Its amazing how the smallest things can often have the biggest impact and a little change that we make has a major ripple effect (or less ripples in this case..!) 

I’ve been experiencing a lot of change the past few months and have become very aware of my natural inclination to push to make things happen. We are taught at an early age that everything only comes from hard work, decisive behaviour and assertiveness. The ‘go-getter’ is most successful. In reality this is not the case.

Before you castigate me for this statement, bear with me for a moment, I’m not suggesting you sit and do nothing, however in our modern lives we are so bogged down in the ‘pursuit of..’ mode. Pursuit of happiness, pursuit of money, success and achievement. This results in a more or less absolute loss of ‘allowing’. Allowing feeling, allowing progress, allowing learning and growth. The spiritual people will tell you its about ‘just being’.

I’ve tried to pay attention to this concept of allowing over the past few months and have been amazed at the results. 

On a physical level in my swimming my pinkie finger taught me the lesson. I’ve been noticing that I tend to splash more when doing faster swim sets but I don’t necessarily swim any faster – I think I do because I’m pushing and ‘going hard’. But the stopwatch tells the true story. My swim coach suggested that I seem to drop my left hand and thus elbow early and lose some of the pull through power. His simple solution was to lift my pinkie finger more once my hand enters the water. I was sceptical of this for obvious reasons but when I tried it, the results were amazing. That slight pinkie movement seemed to ‘lock’ the elbow and naturally allow a stronger and longer pull through underwater. While it took a bit of practise, it resulted in a smoother and faster swim reflected in my times and with less splashing and excess movement.
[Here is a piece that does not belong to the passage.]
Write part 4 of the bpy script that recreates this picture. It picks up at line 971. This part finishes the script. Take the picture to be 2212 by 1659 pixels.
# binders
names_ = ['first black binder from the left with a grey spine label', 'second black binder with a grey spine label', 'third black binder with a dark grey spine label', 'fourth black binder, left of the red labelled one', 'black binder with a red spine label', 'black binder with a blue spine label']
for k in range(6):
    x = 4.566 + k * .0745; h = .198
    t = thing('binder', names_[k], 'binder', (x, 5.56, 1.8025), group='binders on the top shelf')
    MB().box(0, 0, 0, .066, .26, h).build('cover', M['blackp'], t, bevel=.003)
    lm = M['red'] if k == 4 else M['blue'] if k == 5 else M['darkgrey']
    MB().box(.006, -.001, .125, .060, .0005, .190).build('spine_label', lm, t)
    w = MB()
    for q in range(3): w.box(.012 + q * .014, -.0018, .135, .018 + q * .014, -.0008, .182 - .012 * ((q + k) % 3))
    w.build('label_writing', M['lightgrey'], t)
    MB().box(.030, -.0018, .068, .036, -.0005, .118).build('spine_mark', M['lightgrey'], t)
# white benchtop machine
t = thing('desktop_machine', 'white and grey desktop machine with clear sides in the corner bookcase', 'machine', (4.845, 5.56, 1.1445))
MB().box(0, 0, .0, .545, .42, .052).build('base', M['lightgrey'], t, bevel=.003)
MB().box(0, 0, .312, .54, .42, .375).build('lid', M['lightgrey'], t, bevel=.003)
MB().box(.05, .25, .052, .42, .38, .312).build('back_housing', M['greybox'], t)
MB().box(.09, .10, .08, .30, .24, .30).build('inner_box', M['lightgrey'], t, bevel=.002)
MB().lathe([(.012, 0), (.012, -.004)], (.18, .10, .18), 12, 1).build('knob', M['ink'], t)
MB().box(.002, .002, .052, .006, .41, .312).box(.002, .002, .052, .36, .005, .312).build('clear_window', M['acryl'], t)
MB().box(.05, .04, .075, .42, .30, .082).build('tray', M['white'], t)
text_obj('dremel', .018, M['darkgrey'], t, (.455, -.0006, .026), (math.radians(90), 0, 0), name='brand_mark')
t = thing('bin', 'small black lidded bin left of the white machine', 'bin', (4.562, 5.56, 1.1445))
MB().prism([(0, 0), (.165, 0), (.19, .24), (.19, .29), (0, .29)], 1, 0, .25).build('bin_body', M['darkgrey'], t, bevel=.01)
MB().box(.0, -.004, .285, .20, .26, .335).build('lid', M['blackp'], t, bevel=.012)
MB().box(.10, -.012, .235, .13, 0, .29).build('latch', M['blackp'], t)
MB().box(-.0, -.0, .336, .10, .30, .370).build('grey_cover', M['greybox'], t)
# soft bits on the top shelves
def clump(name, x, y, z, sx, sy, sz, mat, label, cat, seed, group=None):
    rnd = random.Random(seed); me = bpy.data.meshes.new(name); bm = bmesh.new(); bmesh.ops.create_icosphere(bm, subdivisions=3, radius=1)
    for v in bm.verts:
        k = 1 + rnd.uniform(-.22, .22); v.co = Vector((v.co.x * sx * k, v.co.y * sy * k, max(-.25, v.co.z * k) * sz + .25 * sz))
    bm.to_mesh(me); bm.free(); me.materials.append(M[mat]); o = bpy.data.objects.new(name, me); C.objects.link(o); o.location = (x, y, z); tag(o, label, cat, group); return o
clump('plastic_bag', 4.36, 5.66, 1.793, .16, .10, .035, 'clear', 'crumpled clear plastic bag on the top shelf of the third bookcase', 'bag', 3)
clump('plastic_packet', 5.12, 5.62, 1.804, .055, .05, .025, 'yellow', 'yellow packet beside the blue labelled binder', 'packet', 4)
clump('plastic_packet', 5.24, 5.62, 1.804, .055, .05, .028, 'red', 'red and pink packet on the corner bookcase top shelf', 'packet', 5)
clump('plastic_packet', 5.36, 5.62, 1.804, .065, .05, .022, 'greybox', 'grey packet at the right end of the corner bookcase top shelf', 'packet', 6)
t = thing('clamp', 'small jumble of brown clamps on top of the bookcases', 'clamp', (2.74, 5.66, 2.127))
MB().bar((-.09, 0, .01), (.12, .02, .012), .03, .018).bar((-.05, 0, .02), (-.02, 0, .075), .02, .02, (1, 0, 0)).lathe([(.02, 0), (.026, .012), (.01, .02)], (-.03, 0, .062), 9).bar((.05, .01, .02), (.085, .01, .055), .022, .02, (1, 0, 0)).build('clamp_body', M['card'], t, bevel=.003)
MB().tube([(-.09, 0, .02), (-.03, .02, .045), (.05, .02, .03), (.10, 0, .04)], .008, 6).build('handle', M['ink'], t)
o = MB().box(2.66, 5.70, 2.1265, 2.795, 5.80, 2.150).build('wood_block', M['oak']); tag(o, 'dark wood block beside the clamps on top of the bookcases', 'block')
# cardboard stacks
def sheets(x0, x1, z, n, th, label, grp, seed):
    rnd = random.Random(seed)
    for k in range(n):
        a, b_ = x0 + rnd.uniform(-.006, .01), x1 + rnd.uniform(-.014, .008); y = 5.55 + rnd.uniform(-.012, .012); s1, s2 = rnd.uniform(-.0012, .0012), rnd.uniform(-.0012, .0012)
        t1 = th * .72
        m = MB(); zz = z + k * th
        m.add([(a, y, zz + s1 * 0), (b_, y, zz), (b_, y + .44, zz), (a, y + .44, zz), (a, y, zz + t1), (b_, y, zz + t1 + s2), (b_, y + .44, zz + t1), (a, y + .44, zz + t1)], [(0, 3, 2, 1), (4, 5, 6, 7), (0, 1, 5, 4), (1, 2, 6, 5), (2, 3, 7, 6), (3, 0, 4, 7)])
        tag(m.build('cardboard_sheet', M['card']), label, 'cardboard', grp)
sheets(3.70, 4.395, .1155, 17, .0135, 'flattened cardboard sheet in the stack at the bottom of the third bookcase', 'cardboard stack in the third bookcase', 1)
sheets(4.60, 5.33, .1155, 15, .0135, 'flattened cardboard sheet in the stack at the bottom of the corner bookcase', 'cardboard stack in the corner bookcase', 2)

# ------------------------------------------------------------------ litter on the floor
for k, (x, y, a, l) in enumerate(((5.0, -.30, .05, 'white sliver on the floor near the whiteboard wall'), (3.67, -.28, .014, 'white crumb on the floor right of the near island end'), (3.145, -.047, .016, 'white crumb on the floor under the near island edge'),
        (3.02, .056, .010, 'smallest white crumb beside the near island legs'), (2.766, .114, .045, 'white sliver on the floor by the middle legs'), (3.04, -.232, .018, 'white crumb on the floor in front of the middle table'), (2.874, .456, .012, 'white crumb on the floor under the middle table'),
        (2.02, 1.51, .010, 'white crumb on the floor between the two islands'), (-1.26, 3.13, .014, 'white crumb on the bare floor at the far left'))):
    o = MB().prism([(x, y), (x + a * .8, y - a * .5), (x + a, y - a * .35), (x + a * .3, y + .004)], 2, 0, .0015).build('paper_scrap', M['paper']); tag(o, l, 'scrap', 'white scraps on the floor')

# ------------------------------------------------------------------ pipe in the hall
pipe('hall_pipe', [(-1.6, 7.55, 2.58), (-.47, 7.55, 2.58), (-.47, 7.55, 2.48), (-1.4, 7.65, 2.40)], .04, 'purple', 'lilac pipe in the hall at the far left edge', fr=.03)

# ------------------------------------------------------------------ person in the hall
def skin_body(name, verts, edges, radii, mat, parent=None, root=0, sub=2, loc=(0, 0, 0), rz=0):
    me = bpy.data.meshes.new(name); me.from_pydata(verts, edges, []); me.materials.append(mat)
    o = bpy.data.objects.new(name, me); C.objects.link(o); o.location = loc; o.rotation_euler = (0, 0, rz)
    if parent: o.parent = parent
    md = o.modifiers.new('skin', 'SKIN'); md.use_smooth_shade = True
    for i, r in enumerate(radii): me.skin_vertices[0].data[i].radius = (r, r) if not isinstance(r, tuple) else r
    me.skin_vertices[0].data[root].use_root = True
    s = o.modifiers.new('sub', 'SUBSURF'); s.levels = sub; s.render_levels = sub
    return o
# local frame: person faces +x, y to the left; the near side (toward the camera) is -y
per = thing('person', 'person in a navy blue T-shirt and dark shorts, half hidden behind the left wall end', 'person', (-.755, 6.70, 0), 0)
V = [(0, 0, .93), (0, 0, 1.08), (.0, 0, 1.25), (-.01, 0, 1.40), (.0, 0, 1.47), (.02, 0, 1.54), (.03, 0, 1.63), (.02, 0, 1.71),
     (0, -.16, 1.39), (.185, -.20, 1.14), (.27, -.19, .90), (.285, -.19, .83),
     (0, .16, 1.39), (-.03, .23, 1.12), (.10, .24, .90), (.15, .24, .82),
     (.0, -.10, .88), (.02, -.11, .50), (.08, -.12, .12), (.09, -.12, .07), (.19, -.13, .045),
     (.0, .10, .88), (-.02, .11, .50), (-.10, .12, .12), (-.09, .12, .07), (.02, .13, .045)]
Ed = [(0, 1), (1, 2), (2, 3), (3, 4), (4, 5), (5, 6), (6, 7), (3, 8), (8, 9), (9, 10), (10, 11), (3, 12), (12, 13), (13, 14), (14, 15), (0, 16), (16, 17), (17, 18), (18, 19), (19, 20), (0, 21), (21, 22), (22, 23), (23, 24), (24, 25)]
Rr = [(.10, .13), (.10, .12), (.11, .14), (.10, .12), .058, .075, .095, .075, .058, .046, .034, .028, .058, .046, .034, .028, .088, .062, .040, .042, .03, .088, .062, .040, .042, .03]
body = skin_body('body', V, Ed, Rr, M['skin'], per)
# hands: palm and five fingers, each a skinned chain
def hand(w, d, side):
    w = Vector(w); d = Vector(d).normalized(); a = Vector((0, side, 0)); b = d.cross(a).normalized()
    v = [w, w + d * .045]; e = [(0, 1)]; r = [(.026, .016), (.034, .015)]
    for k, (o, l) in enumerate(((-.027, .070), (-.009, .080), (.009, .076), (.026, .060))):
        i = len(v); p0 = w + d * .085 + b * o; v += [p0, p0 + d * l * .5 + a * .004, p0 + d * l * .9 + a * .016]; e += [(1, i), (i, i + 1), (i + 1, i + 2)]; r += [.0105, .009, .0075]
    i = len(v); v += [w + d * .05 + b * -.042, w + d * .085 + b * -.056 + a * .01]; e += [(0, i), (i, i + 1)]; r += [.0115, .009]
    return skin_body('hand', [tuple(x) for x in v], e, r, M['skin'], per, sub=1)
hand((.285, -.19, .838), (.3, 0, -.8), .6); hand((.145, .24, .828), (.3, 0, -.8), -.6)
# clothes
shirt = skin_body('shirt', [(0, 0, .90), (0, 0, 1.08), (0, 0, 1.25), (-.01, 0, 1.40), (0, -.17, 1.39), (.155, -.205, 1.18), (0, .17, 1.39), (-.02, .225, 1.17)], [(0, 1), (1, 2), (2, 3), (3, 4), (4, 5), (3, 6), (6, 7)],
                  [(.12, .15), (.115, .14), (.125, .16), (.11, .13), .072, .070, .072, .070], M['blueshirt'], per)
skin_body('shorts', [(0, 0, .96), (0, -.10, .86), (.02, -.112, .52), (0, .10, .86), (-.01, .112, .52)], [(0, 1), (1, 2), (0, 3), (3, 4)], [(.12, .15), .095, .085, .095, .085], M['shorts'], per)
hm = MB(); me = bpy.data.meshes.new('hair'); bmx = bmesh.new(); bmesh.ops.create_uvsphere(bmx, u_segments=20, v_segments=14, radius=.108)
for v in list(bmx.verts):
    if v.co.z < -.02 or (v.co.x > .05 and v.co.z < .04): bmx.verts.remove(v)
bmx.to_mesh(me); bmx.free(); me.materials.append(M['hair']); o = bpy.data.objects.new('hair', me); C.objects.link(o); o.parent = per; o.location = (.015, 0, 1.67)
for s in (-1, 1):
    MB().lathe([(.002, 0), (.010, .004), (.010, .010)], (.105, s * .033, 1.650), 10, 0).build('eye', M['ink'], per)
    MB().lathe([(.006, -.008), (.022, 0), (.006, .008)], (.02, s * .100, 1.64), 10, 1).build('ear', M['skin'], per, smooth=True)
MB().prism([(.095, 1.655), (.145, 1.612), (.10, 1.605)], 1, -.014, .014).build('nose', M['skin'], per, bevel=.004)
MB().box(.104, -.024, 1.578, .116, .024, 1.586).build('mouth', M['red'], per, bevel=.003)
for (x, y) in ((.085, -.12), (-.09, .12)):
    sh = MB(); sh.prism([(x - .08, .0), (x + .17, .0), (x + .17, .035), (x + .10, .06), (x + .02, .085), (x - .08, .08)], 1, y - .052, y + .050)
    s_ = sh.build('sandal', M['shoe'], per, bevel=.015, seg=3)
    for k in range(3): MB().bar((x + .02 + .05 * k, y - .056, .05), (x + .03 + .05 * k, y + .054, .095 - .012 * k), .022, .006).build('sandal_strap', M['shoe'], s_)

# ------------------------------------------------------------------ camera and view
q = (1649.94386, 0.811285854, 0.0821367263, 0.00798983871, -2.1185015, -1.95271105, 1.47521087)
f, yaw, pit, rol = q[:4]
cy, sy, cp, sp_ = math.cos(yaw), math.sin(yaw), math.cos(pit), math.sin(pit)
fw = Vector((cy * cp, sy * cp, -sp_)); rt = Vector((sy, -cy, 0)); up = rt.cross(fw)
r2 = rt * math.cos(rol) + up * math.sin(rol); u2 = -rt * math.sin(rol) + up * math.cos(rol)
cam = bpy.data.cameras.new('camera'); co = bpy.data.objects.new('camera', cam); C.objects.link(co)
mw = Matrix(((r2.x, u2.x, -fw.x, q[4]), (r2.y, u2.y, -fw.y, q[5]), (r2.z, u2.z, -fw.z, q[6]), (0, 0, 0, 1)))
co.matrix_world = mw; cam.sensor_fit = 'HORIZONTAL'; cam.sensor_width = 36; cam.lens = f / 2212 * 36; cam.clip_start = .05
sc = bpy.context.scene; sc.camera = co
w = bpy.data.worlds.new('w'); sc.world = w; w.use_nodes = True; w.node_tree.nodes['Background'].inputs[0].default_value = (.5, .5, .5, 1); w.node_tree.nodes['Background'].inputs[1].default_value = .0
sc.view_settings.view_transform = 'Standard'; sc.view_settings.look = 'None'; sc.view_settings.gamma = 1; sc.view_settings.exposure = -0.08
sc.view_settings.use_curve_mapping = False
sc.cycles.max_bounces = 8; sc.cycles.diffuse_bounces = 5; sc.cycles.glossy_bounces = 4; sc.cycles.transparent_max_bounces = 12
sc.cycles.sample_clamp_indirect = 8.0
In terms of the change I’m experiencing, every time I have attempted to ‘push’ the process, something happens to stop me. Initially this frustrated me but each time I realised that my pushing was getting in the way of a much better result that would come through my allowing.

Continuing the swimming analogy – often we believe we are getting ‘there’ more quickly because we are doing more but in fact we are splashing. If we back off a little, consider the stroke and change what is necessary, we move more smoothly, more efficiently, more effectively and eventually also with more speed. 

Stop, step back, consider, allow and then move forward at the right time.